TIW: Dijkstra

Shortest path problems using Dijkstra are actually very easy to write. There is a fixed format and you just need to fill in the blanks. The format:

1. Optional pre-computation to create the graph;
2. Make a set of pairs, insert initial state;
3. While the set is not empty, pop the best one;
4. If it is the destination, return the distance;
5. If we have been to this node, continue to the next, otherwise mark this node as visited;
6. Insert all the neighbors into the set.

In fact, Dijkstra is such a no-brainer that I sometimes write Dijkstra where BFS suffices, even though it gives an extra log(n) factor to the runtime.

Let’s make up a toy problem and see how it works. Say, a 2D maze search. Input: a matrix of characters, walk from any ‘S’ to any ‘T’, using only ‘.’ as path. Return the length of the shortest path. For example

..S
.XX
..T

Will return 6. Here’s the code:

bool inboard(int x, int y, int m, int n) {
    return x >= 0 && x < m && y >= 0 && y < n;
}
int mazeSearch(vector<string>& maze) {
    int m = maze.size(), n = maze[0].size();
    set<pair<int, pair<int, int> > > st;
    vector<vector<bool> > vis(m, vector<bool>(n));
    for (int i = 0; i < m; i++)
        for (int j = 0; j < n; j++)
            if (maze[i][j] == 'S')
                st.insert(make_pair(0, make_pair(i, j)));  // insert all initial states with distance 0
    vector<vector<int> > dir{ {1, 0}, {0, 1}, {-1, 0}, {0, -1} };
    while (!st.empty()) {
        auto sm = *st.begin();  // smallest item in the set, closest unvisited state from source
        st.erase(sm);  // popping the heap
        int r = sm.second.first, c = sm.second.second;
        if (vis[r])
            continue;
        vis[r] = true;
        if (maze[r] == 'T')
            return sm.first;  // found shortest path
        for (auto d : dir) {
            int nr = r+d[0], nc = c+d[1];
            if (inboard(nr, nc, m, n) && (maze[nr][nc] == '.' || maze[nr][nc] == 'T'))
                st.insert(make_pair(sm.first+1, make_pair(nr, nc)));  // next states with 1 distance farther from source
        }
    }
    return -1;  // no path found
}

The main tricks here are to use a set as a heap and a pair to denote a state. A few benefits of this trick:

1. Set has log(n) insert, remove and maximum/minimum query, ideal for Dijkstra.
2. Set has built-in duplicate removal, potentially saving a lot of extra work.
3. Pair has default comparator as mentioned in STL#1, so we do not have to write our own.

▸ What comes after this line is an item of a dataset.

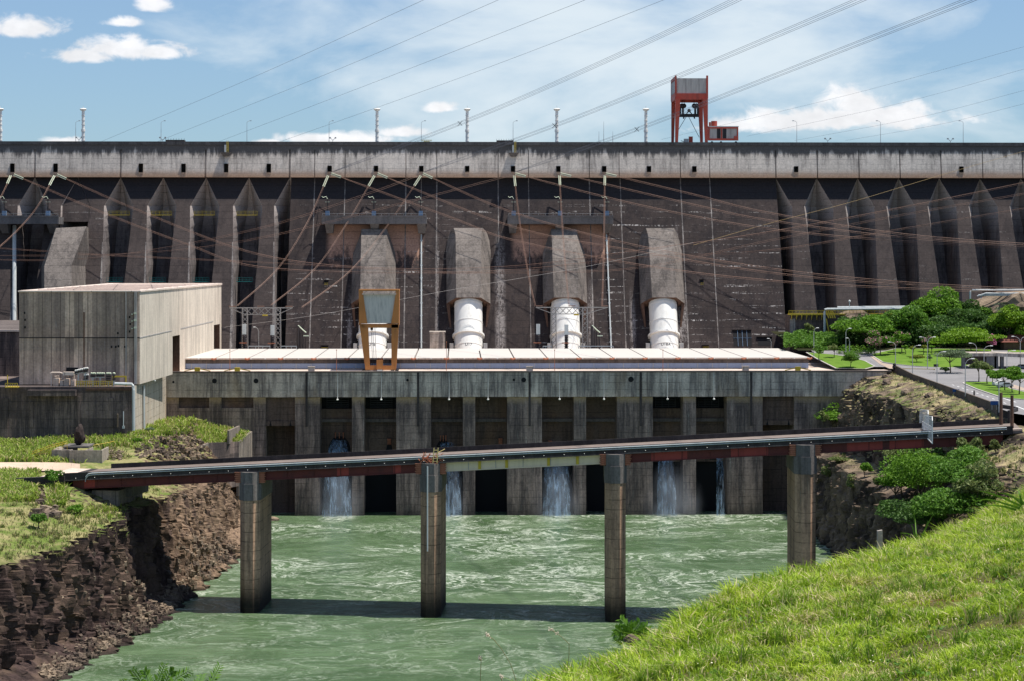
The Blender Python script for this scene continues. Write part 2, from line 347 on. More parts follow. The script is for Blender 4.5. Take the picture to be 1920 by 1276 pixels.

The alternative is to use std::priority_queue<>. I cannot think of any reason why using priority queue would be superior. There are a few reasons I do not prefer them: the name is longer to type, does not have duplicate removal, requires extra work to get a min-heap (since it is by default a max-heap), and I don’t remember the syntax and would have to Google every time. Getting a min-heap or max-heap out of std::set<> is trivial: just change *st.begin() to *st.rbegin(). the first item from the end is the largest item.

Of course this problem only requires BFS.  You can modify the above code by changing the set to a vector and changing the while to a for loop, shown in the BFS blog post earlier. But this is just an example to demonstrate the structure of a Dijkstra implementation.

Unfortunately there is no problem that needs Dijkstra on Leetcode; although you could certainly use it to replace some BFS problems. Then maybe I’ll slightly go over A* using the same code structure just for fun. If you really understand the above, it is trivial to modify it for similar problems.

A* by augmenting Dijkstra

A* is just Dijkstra with a “postpone” function that estimates a lower bound for the distance of a node to destination. When the postpone function is 0, we get exactly Dijkstra. Think of it this way: you are a college student with a homework assigned, and have to submit before it is due. Given that you don’t know the due date, but it is at least tomorrow night. Are you going to do it now? Of course no. But given you only know the due date is before next Sunday, it might actually be tonight, so you have to do it now. The same idea applies to A*: if we know this path definitely takes at least 10 steps, we can safely postpone walking it after we have tried all paths that could possibly take 9 steps.

To implement A* with the above code: instead of putting in the distance from source at the first item of each pair, put the distance from source plus the estimated lower bound distance from destination.

Once again I don’t have a good problem, and it is also not that common, so I’ll skip the details. The actual function form highly depends on the problem. In some cases it might even be impossible or useless to calculate a lower bound. So A* is definitely not the one ring to rule it all, but it’s still good to know.